Friday, May 3, 2024. The temperature reached 80 degrees yesterday at its warmest. But very comfortable; dropping to the low 60s by mid-evening.
It’s Friday, it must be dreams. With a couple days off, let’s focus on the dreams after the last four days of reality. Today our dream analyst Lauren Lawrence, who is a renowned psychoanalyst, has examined a dream of Christopher Buckley.
He and I are of the same generation. His family was very prominent in the mid-20th century. And he had a famous father — William Buckley — the architect of the conservative movement who became a celebrity thanks in part as the host of nearly 1,500 episodes of Firing Line, the longest-running public affairs show with a single host in American television history.
He also founded a popular politically conservative magazine, The National Review. He had a twice a week political newspaper column that was syndicated. He wrote books (over 50 of them). He was very important in the world his son Christopher was born into.

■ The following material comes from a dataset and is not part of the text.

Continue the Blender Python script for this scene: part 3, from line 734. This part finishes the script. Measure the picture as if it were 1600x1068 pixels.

If you never saw him, William Buckley had a specific (Transatlantic) accent and tone of voice that was full of certainty and self-confidence that might have been questioned — but he was generally right. But also the opposite of boring, with all those media feuds over his very (at the time) conservative points of view.
It was taken for granted that he was a very bright man even if you didn’t agree with his points of view. And it made him famous. He was also a very rich man, thanks to his enterprising father who made a great fortune in oil exploration and speculation. It was the kind of fortune you could sit and relax and never lift a finger. Bill Buckley was a worker. And he loved being an “important opinion” representing the wishes, and/or dreams of his fans and admirers.

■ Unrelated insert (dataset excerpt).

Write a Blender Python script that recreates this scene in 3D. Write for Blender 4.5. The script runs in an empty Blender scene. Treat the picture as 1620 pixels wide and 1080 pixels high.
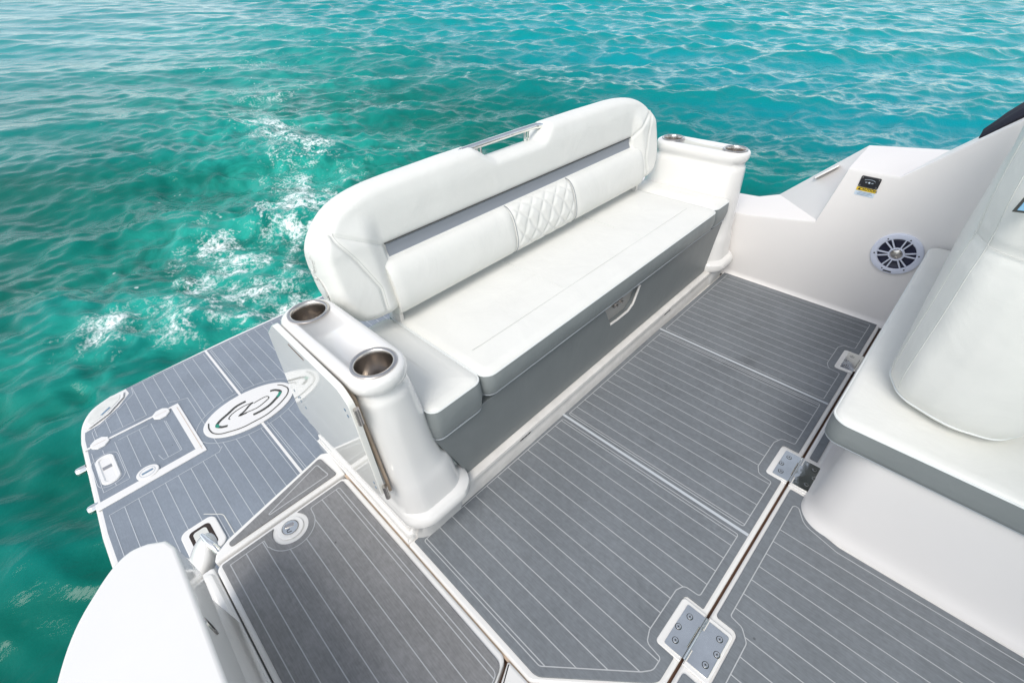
import bpy, math, random
import numpy as np
from mathutils import Vector, Matrix
random.seed(7); rng = np.random.default_rng(11)
R = math.radians
scene = bpy.context.scene
COL = scene.collection

# ------------------------------------------------------------------ camera
cam_d = bpy.data.cameras.new('camera'); cam = bpy.data.objects.new('camera', cam_d); COL.objects.link(cam)
yaw, pit, rol = R(46.4), R(51.1), R(-3.1)
cam.matrix_world = Matrix.Translation((0, 0, 1.6)) @ Matrix.Rotation(yaw, 4, 'Z') @ Matrix.Rotation(pit, 4, 'X') @ Matrix.Rotation(rol, 4, 'Z')
cam_d.sensor_width = 36; cam_d.lens = 732/1620*36; cam_d.clip_start = .02; cam_d.clip_end = 20000
scene.camera = cam
scene.render.resolution_x, scene.render.resolution_y = 1024, 682

# ------------------------------------------------------------------ light
SUN_EL, SUN_AZ = 52, 293      # azimuth measured counter-clockwise from +x: where the sun stands
w = bpy.data.worlds.new('World'); scene.world = w; w.use_nodes = True
nt = w.node_tree; nt.nodes.clear()
sky = nt.nodes.new('ShaderNodeTexSky'); sky.sky_type = 'NISHITA'; sky.sun_disc = False
sky.sun_elevation = R(SUN_EL); sky.sun_rotation = R(90-SUN_AZ); sky.air_density = 1.0; sky.dust_density = 1.0; sky.ozone_density = 1.0
hs = nt.nodes.new('ShaderNodeHueSaturation'); hs.inputs['Saturation'].default_value = .50
bg = nt.nodes.new('ShaderNodeBackground'); bg.inputs['Strength'].default_value = .15
wo = nt.nodes.new('ShaderNodeOutputWorld')
tn = nt.nodes.new('ShaderNodeVectorMath'); tn.operation = 'MULTIPLY'; tn.inputs[1].default_value = (1.0, .985, .955)
nt.links.new(sky.outputs[0], hs.inputs['Color']); nt.links.new(hs.outputs[0], tn.inputs[0]); nt.links.new(tn.outputs[0], bg.inputs[0]); nt.links.new(bg.outputs[0], wo.inputs[0])
sd = bpy.data.lights.new('sun', 'SUN'); sd.energy = 1.3; sd.angle = R(28); sd.color = (1, .955, .88)
so = bpy.data.objects.new('sun', sd); COL.objects.link(so)
dv = Vector((math.cos(R(SUN_EL))*math.cos(R(SUN_AZ)), math.cos(R(SUN_EL))*math.sin(R(SUN_AZ)), math.sin(R(SUN_EL))))
so.rotation_euler = dv.to_track_quat('Z', 'Y').to_euler()
scene.view_settings.view_transform = 'Standard'; scene.view_settings.look = 'None'
scene.view_settings.exposure = .69; scene.view_settings.gamma = 1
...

He also had a particularly compelling wife, Patricia known as Pat, for her charm and opinions which created a powerful personality. I have no idea what Mrs. Buckley was like as a mother although there was a Common Sense to her wit that charmed.
I mention these details because I’ve seen over the years of members of families where there is a famous personality as a parent. It’s challenging for the children if only because that personality can become very dominant in many situations like daily life around the house.

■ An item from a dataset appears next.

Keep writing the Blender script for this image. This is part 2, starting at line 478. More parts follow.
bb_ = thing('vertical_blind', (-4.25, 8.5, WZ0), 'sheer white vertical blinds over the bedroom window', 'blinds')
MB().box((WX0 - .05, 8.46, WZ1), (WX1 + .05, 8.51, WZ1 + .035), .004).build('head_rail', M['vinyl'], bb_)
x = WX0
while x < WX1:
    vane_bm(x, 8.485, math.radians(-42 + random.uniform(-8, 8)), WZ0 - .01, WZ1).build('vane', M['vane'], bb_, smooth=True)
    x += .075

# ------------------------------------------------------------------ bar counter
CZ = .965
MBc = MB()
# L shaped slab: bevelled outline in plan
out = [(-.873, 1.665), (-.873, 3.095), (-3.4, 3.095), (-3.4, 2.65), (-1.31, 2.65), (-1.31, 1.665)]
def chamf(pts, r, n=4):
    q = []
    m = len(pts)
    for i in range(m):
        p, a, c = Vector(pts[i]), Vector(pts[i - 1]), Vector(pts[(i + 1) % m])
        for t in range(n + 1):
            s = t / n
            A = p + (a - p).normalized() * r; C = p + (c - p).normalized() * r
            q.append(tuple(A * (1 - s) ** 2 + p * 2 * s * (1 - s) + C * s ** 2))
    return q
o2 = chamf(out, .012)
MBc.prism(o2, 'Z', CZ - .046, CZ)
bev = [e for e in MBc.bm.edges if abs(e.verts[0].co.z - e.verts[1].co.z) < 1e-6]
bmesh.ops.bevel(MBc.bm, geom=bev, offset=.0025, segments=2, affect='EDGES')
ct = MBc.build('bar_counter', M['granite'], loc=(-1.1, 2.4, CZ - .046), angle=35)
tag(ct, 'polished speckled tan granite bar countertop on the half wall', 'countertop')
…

Their son Christopher was an only child. The “only child” situation has special challenges. Like his father he was well educated and like his father he became a prodigious writer (his books have been translated into sixteen foreign languages). He’s also a political satirist, essayist, humorist, critic, magazine editor, memoirist, and served as a speechwriter to then Vice President George Bush. He also attended Yale, like his father. He is most definitely his father’s son. But also his own man; the challenge was met.
SOCIETY DREAMS
by Lauren Lawrence
The Dream: There is this dream that sometimes troubles my sleep: I have somehow climbed to the top of a several-hundred-foot-high tree, with no branches, and having reached the top, it starts to sw-a-ay, and sway, and s-w-a-a-a-a-ay. It produces the most peculiar sensation in a somnolent stomach, and I am always keenly happy to awaken. What’s your interpretation?
The Interpretation: Having reached the summit of a tree with no branches to deviate from, there will be no risk–taking, as Christopher cannot go out on a limb. One understands this is the cliche element of the dream, the core realization, if you will: Taking chances is not an option. There is the visualization that staying on top is a fluid situation: It is hard to remain aloft at the highest level of achievement and harder still not to waver in deliberation. The swinging motion signifies indecisiveness, and the wish to consider one’s options by weighing the alternatives. It is as if Christopher is on a scale where he himself is hanging in the balance.
Similarly, there is the wish to avoid being grounded, to inspirationally rise above or elevate one’s point of view in the hope of broadening one’s scope or perspective. The tree that teeters to and fro symbolizes a certain flexibility, a lack of rigidity – the lithe spirit of the dreamer that may bend but will never break.